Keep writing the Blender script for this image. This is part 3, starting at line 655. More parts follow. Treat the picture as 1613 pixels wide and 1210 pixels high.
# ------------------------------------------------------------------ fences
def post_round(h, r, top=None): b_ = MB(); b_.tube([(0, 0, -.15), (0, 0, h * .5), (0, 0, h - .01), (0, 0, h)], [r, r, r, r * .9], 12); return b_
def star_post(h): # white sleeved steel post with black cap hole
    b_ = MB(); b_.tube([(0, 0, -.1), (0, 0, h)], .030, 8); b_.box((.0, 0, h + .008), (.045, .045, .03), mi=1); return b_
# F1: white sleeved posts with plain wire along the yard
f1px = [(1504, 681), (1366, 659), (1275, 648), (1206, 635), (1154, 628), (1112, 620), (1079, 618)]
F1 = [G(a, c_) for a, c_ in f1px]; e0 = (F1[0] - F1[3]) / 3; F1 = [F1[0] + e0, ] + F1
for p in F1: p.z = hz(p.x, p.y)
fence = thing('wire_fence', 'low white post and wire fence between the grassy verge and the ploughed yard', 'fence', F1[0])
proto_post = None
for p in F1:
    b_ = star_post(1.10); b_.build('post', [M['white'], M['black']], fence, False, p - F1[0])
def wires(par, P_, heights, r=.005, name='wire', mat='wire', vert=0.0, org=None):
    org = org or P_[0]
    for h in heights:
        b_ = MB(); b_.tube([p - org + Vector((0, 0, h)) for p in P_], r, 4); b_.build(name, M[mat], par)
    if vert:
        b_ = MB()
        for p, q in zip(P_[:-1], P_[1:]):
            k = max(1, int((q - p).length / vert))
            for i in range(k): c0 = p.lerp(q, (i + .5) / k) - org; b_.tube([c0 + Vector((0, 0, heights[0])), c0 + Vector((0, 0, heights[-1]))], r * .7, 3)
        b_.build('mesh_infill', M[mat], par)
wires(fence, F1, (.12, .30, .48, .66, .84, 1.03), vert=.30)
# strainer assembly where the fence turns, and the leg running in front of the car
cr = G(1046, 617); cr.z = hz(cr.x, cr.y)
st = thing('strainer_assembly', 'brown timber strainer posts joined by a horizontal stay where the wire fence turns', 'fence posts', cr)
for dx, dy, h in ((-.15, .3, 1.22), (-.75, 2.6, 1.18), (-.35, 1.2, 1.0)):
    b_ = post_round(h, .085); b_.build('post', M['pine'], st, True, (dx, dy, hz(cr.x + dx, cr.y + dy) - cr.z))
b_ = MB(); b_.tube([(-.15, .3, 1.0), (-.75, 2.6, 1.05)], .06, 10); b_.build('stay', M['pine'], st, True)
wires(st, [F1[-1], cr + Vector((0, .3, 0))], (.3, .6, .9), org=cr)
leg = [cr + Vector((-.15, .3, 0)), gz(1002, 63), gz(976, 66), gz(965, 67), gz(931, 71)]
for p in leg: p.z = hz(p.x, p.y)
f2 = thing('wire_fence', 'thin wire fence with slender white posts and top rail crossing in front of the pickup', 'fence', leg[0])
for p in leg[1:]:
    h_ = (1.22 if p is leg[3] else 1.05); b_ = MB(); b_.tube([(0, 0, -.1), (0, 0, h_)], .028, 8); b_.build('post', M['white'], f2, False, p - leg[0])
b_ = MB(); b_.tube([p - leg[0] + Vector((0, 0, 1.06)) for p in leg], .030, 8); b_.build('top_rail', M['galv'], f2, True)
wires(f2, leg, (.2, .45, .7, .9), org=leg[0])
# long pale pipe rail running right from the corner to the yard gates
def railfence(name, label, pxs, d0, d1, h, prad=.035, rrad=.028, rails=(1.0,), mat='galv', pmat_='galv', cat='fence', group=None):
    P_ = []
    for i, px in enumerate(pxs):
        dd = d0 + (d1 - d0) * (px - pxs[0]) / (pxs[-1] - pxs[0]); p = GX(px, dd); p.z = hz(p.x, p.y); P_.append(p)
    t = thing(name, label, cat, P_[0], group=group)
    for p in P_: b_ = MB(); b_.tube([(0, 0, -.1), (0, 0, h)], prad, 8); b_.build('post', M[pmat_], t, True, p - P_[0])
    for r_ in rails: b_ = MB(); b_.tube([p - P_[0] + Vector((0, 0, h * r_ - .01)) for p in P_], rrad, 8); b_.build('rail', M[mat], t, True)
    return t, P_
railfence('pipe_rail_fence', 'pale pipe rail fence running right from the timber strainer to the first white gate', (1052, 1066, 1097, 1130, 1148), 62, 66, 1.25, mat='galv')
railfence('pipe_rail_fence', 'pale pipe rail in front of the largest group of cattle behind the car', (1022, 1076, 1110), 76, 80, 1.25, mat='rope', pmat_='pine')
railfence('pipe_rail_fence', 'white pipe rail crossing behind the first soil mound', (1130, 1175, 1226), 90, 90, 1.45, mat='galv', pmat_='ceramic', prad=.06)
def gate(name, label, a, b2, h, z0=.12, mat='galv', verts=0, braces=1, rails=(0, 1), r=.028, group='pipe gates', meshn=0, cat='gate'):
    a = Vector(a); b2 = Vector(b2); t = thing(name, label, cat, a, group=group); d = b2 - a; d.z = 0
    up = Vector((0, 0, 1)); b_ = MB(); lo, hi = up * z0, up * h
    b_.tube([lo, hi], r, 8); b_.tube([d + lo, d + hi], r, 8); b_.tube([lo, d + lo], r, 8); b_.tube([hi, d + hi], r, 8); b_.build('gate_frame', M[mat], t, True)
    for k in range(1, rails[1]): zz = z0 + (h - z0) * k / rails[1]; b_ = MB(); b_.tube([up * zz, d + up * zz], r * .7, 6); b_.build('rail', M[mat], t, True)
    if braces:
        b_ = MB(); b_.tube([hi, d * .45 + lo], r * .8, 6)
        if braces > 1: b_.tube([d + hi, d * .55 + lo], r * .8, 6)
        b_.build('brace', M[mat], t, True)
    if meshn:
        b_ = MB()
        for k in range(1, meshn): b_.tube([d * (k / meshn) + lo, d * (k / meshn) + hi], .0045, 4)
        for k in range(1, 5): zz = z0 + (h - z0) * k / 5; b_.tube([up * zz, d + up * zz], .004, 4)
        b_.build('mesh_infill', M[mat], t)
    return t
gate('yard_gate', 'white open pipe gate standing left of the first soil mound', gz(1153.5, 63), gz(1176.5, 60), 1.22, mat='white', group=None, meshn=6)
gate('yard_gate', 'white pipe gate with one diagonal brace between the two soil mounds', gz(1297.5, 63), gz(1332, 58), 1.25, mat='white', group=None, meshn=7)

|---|

WHAT YOU WILL DO - Without leaving anything out, quote all the data.

CORRECT OUTPUT -
Keep writing the Blender script for this image. This is part 3, starting at line 655. More parts follow. Treat the picture as 1613 pixels wide and 1210 pixels high.
# ------------------------------------------------------------------ fences
def post_round(h, r, top=None): b_ = MB(); b_.tube([(0, 0, -.15), (0, 0, h * .5), (0, 0, h - .01), (0, 0, h)], [r, r, r, r * .9], 12); return b_
def star_post(h): # white sleeved steel post with black cap hole
    b_ = MB(); b_.tube([(0, 0, -.1), (0, 0, h)], .030, 8); b_.box((.0, 0, h + .008), (.045, .045, .03), mi=1); return b_
# F1: white sleeved posts with plain wire along the yard
f1px = [(1504, 681), (1366, 659), (1275, 648), (1206, 635), (1154, 628), (1112, 620), (1079, 618)]
F1 = [G(a, c_) for a, c_ in f1px]; e0 = (F1[0] - F1[3]) / 3; F1 = [F1[0] + e0, ] + F1
for p in F1: p.z = hz(p.x, p.y)
fence = thing('wire_fence', 'low white post and wire fence between the grassy verge and the ploughed yard', 'fence', F1[0])
proto_post = None
for p in F1:
    b_ = star_post(1.10); b_.build('post', [M['white'], M['black']], fence, False, p - F1[0])
def wires(par, P_, heights, r=.005, name='wire', mat='wire', vert=0.0, org=None):
    org = org or P_[0]
    for h in heights:
        b_ = MB(); b_.tube([p - org + Vector((0, 0, h)) for p in P_], r, 4); b_.build(name, M[mat], par)
    if vert:
        b_ = MB()
        for p, q in zip(P_[:-1], P_[1:]):
            k = max(1, int((q - p).length / vert))
            for i in range(k): c0 = p.lerp(q, (i + .5) / k) - org; b_.tube([c0 + Vector((0, 0, heights[0])), c0 + Vector((0, 0, heights[-1]))], r * .7, 3)
        b_.build('mesh_infill', M[mat], par)
wires(fence, F1, (.12, .30, .48, .66, .84, 1.03), vert=.30)
# strainer assembly where the fence turns, and the leg running in front of the car
cr = G(1046, 617); cr.z = hz(cr.x, cr.y)
st = thing('strainer_assembly', 'brown timber strainer posts joined by a horizontal stay where the wire fence turns', 'fence posts', cr)
for dx, dy, h in ((-.15, .3, 1.22), (-.75, 2.6, 1.18), (-.35, 1.2, 1.0)):
    b_ = post_round(h, .085); b_.build('post', M['pine'], st, True, (dx, dy, hz(cr.x + dx, cr.y + dy) - cr.z))
b_ = MB(); b_.tube([(-.15, .3, 1.0), (-.75, 2.6, 1.05)], .06, 10); b_.build('stay', M['pine'], st, True)
wires(st, [F1[-1], cr + Vector((0, .3, 0))], (.3, .6, .9), org=cr)
leg = [cr + Vector((-.15, .3, 0)), gz(1002, 63), gz(976, 66), gz(965, 67), gz(931, 71)]
for p in leg: p.z = hz(p.x, p.y)
f2 = thing('wire_fence', 'thin wire fence with slender white posts and top rail crossing in front of the pickup', 'fence', leg[0])
for p in leg[1:]:
    h_ = (1.22 if p is leg[3] else 1.05); b_ = MB(); b_.tube([(0, 0, -.1), (0, 0, h_)], .028, 8); b_.build('post', M['white'], f2, False, p - leg[0])
b_ = MB(); b_.tube([p - leg[0] + Vector((0, 0, 1.06)) for p in leg], .030, 8); b_.build('top_rail', M['galv'], f2, True)
wires(f2, leg, (.2, .45, .7, .9), org=leg[0])
# long pale pipe rail running right from the corner to the yard gates
def railfence(name, label, pxs, d0, d1, h, prad=.035, rrad=.028, rails=(1.0,), mat='galv', pmat_='galv', cat='fence', group=None):
    P_ = []
    for i, px in enumerate(pxs):
        dd = d0 + (d1 - d0) * (px - pxs[0]) / (pxs[-1] - pxs[0]); p = GX(px, dd); p.z = hz(p.x, p.y); P_.append(p)
    t = thing(name, label, cat, P_[0], group=group)
    for p in P_: b_ = MB(); b_.tube([(0, 0, -.1), (0, 0, h)], prad, 8); b_.build('post', M[pmat_], t, True, p - P_[0])
    for r_ in rails: b_ = MB(); b_.tube([p - P_[0] + Vector((0, 0, h * r_ - .01)) for p in P_], rrad, 8); b_.build('rail', M[mat], t, True)
    return t, P_
railfence('pipe_rail_fence', 'pale pipe rail fence running right from the timber strainer to the first white gate', (1052, 1066, 1097, 1130, 1148), 62, 66, 1.25, mat='galv')
railfence('pipe_rail_fence', 'pale pipe rail in front of the largest group of cattle behind the car', (1022, 1076, 1110), 76, 80, 1.25, mat='rope', pmat_='pine')
railfence('pipe_rail_fence', 'white pipe rail crossing behind the first soil mound', (1130, 1175, 1226), 90, 90, 1.45, mat='galv', pmat_='ceramic', prad=.06)
def gate(name, label, a, b2, h, z0=.12, mat='galv', verts=0, braces=1, rails=(0, 1), r=.028, group='pipe gates', meshn=0, cat='gate'):
    a = Vector(a); b2 = Vector(b2); t = thing(name, label, cat, a, group=group); d = b2 - a; d.z = 0
    up = Vector((0, 0, 1)); b_ = MB(); lo, hi = up * z0, up * h
    b_.tube([lo, hi], r, 8); b_.tube([d + lo, d + hi], r, 8); b_.tube([lo, d + lo], r, 8); b_.tube([hi, d + hi], r, 8); b_.build('gate_frame', M[mat], t, True)
    for k in range(1, rails[1]): zz = z0 + (h - z0) * k / rails[1]; b_ = MB(); b_.tube([up * zz, d + up * zz], r * .7, 6); b_.build('rail', M[mat], t, True)
    if braces:
        b_ = MB(); b_.tube([hi, d * .45 + lo], r * .8, 6)
        if braces > 1: b_.tube([d + hi, d * .55 + lo], r * .8, 6)
        b_.build('brace', M[mat], t, True)
    if meshn:
        b_ = MB()
        for k in range(1, meshn): b_.tube([d * (k / meshn) + lo, d * (k / meshn) + hi], .0045, 4)
        for k in range(1, 5): zz = z0 + (h - z0) * k / 5; b_.tube([up * zz, d + up * zz], .004, 4)
        b_.build('mesh_infill', M[mat], t)
    return t
gate('yard_gate', 'white open pipe gate standing left of the first soil mound', gz(1153.5, 63), gz(1176.5, 60), 1.22, mat='white', group=None, meshn=6)
gate('yard_gate', 'white pipe gate with one diagonal brace between the two soil mounds', gz(1297.5, 63), gz(1332, 58), 1.25, mat='white', group=None, meshn=7)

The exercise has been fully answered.